Writing From Photographs


When writing a scene, I try to use real places. Here's a sample:

While walking along the Potomac River’s banks in a park,


my main character finds a body off a lovely trail 


near the Nature Center.  

                                 
 Back at the parking lot she discovers a car and wonders if it is the victim’s car.


 As she calls the police on her cell phone, she sees a sign on a tree. 


She goes close to read the sign. Its message is disturbing. 


She didn’t notice any arrows on the body. Would the killer remove the arrow because of fingerprints or anything else that might identify him?

She decides to wait outside the park in her car along the road. When she passes the gate, she stops the car and discovers that the chain locking the gate has been cut through, indicating that bolt cutters were probably used. 

She hears a siren in the distance, a most welcome sound.

Do you research your setting and write from photographs?

6 comments:

James Montgomery Jackson said...

I tend to either use real places or make them up from scratch.
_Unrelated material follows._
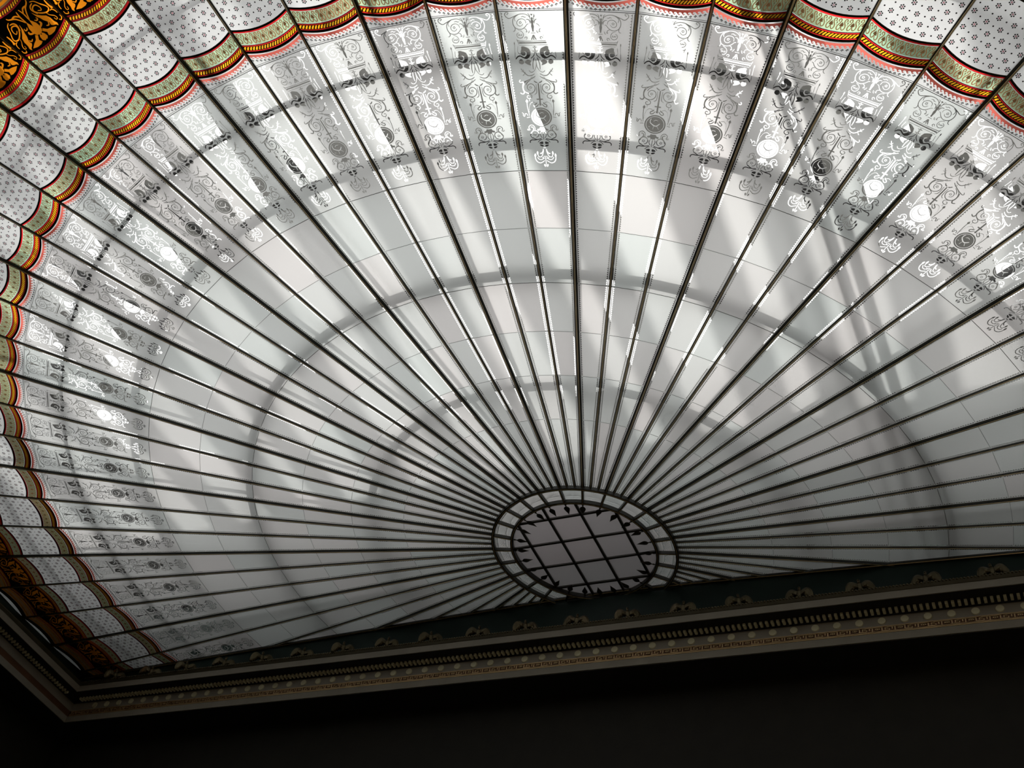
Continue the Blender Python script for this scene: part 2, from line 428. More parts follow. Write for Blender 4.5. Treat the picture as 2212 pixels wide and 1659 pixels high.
def palmettes(ra, rb, n=7):
    ln, fan = [], []
    for k in range(n+1):
        c = -1+2*k/n; W = 2/n
        A = [(.03, .34), (.10, .16), (.24, .08), (.37, .20), (.36, .42), (.22, .62), (.15, .80), (.22, .95), (.36, .93), (.40, .80), (.30, .74)]
        for sgn in (1, -1):
            q = []
            for t in stroke([(a*W*1.15*.07*S*.5, b*(rb-ra)*S) for a, b in A], .0118, 2, .8): q.append(t)
            # back to band coordinates
            ln += [[(c+sgn*x/(1.15*.07*S*.5), y/((rb-ra)*S)) for x, y in t] for t in q]
        for g in range(7):
            a = (g-3)*.42; dx, dy = math.sin(a), math.cos(a); l = .30 if g != 3 else .36
            b = (0, .36); px, py = math.cos(a)*.02, -math.sin(a)*.02
            fan.append([(c+(b[0]+px)*W*1.1, b[1]+py), (c+(dx*l*.62+px*2.)*W*1.1, b[1]+dy*l+py*2), (c+(dx*l*.62-px*2.)*W*1.1, b[1]+dy*l-py*2), (c+(b[0]-px)*W*1.1, b[1]-py)])
        d_ = c+W/2
        for l0, l1, v0 in ((-.02, .02, .45), (-.08, .08, .62)):
            fan.append([(d_+l0*W, v0), (d_+l1*W, v0), (d_+l1*W, v0+(.32 if l1 < .05 else .05)), (d_+l0*W, v0+(.32 if l1 < .05 else .05))])
    return warp(ln, ra, rb), warp(fan, ra, rb)
def waves(ra, rb, n=15):
    w_, c_ = [], []
    for k in range(n):
        c = -1+(2*k+1)/n; W = 2/n
        w_ += [[(c-.5*W, 1.), (c-.5*W, .66), (c+.5*W, .66), (c+.5*W, 1.)]]
        w_ += [[(c-.5*W, .70), (c-.1*W, .45), (c+.18*W, .70)], [(c-.1*W, .70), (c-.02*W, .36), (c+.30*W, .30), (c+.34*W, .42), (c+.10*W, .46), (c+.16*W, .70)]]
        w_ += [[(c+.30*W, .30), (c+.44*W, .42), (c+.36*W, .56), (c+.28*W, .52), (c+.34*W, .44)]]
        for dx, dy, r in ((0, .16, .15), (-.2, .08, .12), (.2, .08, .12), (0, -.02, .12)):
            x = c+dx*W-.25*W; c_.append([(x-r*W, dy), (x, dy-.10), (x+r*W, dy), (x, dy+.10)])
    return warp(w_, ra, rb), warp(c_, ra, rb)
# ---- etched pane
R_T, R_E = .9815*S, .771*S
c_, r1, r2, r3, dog = ornament()
pl = mosaic([wedge(R_E+.0015, R_T, RIBW)], [('cut', teeth(R_E, R_T)), ('cut', c_), ('base', disc(8.463, 0, .14, 28)), ('cut', r1), ('base', r2), ('cut', r3), ('base', dog)])
P_ETCH = protos(pl, 'etched', {'base': FROST, 'cut': CLEAR})
RINGS = [.771, .6825, .5906, .5016, .4146, .3208, .1612]
P_FROST = []
for ra, rb in zip(RINGS[1:], RINGS[:-1]):
    pl = mosaic([wedge(ra*S+.0015, rb*S-.0015, RIBW if ra > .2 else .018)], [('cut', teeth(ra*S, rb*S))])
    P_FROST.append(protos(pl, 'frosted', {'base': FROST, 'cut': CLEAR}))
# ---- inner border pane
w1, k1 = waves(.9915, 1.0003)
p1, f1 = palmettes(1.0148, 1.0295)
base = [[(R_T+.003-R_T*(1-CH), -ribline(R_T, RIBW)), (R_T+.003-R_T*(1-CH), ribline(R_T, RIBW))] + scallop(1.0345*S)[::-1]]
LY = [('wave', w1), ('clover', k1), ('black', band(10.018, 10.05)), ('red', band(10.05, 10.062)), ('black', band(10.062, 10.117)), ('gold', braid(1.0068, 1.0112)),
      ('red', band(10.117, 10.130)), ('black', band(10.130, 10.138)), ('green', band(10.142, 10.297)), ('tan', p1), ('brown', f1), ('red', band(10.300, 10.318)), ('black', band(10.318, 10.345))]
BM = {'base': FROSTW, 'wave': WAVEG, 'clover': BLACKP, 'black': BLACKP, 'red': REDG, 'gold': GOLDG, 'green': GREENG, 'tan': LINEG, 'brown': BROWNG, 'cut': CLEAR, 'petal': BLACKP, 'heart': PINKG, 'orange': ORANGEG, 'shade': BROWNG}
BN = {'wave': 'wave_edging', 'clover': 'clover_edging', 'black': 'black_stripe', 'red': 'red_stripe', 'gold': 'gold_braid', 'green': 'green_band', 'tan': 'palmette_scroll', 'brown': 'palmette_leaf', 'cut': 'cut_ornament', 'petal': 'flower_petals', 'heart': 'flower_hearts', 'orange': 'orange_figures', 'shade': 'brown_band'}
P_BORDER = protos(mosaic(base, LY), 'border', BM)
# ---- dotted pane
pet, hrt, halo = [], [], []
ny, nr = 9, 8
for a in range(nr):
    for b in range(ny):
        u = -1+2*(b+.5)/ny; v = (a+.55)/nr
        r = (1.0365+(1.1135-1.0365)*v)*S; y = u*(ribline(r, RIBW)-.01); x = sag(r, y)
        if (a+b) % 2 == 0:
            halo += disc(x, y, .031, 10)
            for k in range(6): pet += disc(x+.0225*math.cos(k*math.pi/3), y+.0225*math.sin(k*math.pi/3), .0095, 6)
            hrt += disc(x, y, .0115, 6)
        else: pet += disc(x, y, .0100, 6); 
base = [scallop(1.0345*S) + scallop(1.1145*S)[::-1]]
P_DOT = protos(mosaic(base, [('petal', pet), ('heart', hrt)]), 'dotted', BM)
# ---- figure pane (black field with orange figures between two coloured borders)
p2, f2 = palmettes(1.1350, 1.1212)
fg = []
for kd, wd, p in FIG:
    q = poly(p) if kd == 'P' else stroke(p, wd)
    fg += q+mir(q)
def redge(ra, rb): return band(ra*S, rb*S)
base = [scallop(1.1145*S) + scallop(1.2061*S)[::-1]]
LY = [('black', redge(1.1145, 1.1172)), ('red', redge(1.1172, 1.1198)), ('green', redge(1.1203, 1.1355)), ('tan', p2), ('brown', f2), ('red', redge(1.1360, 1.1452)), ('black', redge(1.1383, 1.1430)), ('gold', braid(1.1385, 1.1428)),
      ('orange', fg), ('red', redge(1.1972, 1.2058)), ('black', redge(1.1990, 1.2036)), ('gold', braid(1.1992, 1.2034))]
P_FIG = protos(mosaic(base, LY), 'figure', dict(BM, base=BLACKP))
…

When I wrote my first novel (the one that's safely tucked into the bottom drawer for ever) I used a city I barely knew for a number of the scenes. I took a road trip and took notes and photos to jog my memory.

~ Jim

E. B. Davis said...

I think it is better to use a real place unless you actually plot the setting on paper. When writing about a forest or a country lane, isn't it better to work from a vivid memory or an actual photo? Of course, my imagination adds the murdered body!

Polly Iyer said...

I've used everything from photos to imagination, heavy on the latter. I did have a friend take pictures of a park in New Orleans for me, because I needed to be specific about the area. However, I covered myself in the beginning of the book by saying I took liberties and created a new Louisiana parish. In another book, a friend and I drove up into the mountains to detail the exit off the highway. You do what you have to do to make a story work. After all, it's fiction.

E. B. Davis said...

I've used my imagination and photos, Polly. Images of real places I think adds a dimension. You can see how the light filters through the trees, the colors and textures. Mixing the techniques provides a realness to the imaginary. These are photos of a park in Northern VA. But no one need know that. It could very well be transplanted anywhere that deciduous trees of these types grow, probably throughout the entire same Grow Zone, which splits the country by growing climes.

Kara Cerise said...

I use photos and the satellite view on map programs. I like using maps because I get a bird's eye view of an area. I see roads and how they intersect, nearby buildings and important landmarks. My imagination (hopefully) brings the information together to form a believable story.

E. B. Davis said...

Maps are a great resource, Kara. I use them when I'm writing about the Outer Banks. The geography is fluid on the islands so bridges appear and disappear depending on how the wind and ocean effect the land. I especially like the virtual maps that show the buildings, traffic and elevations--just like being there.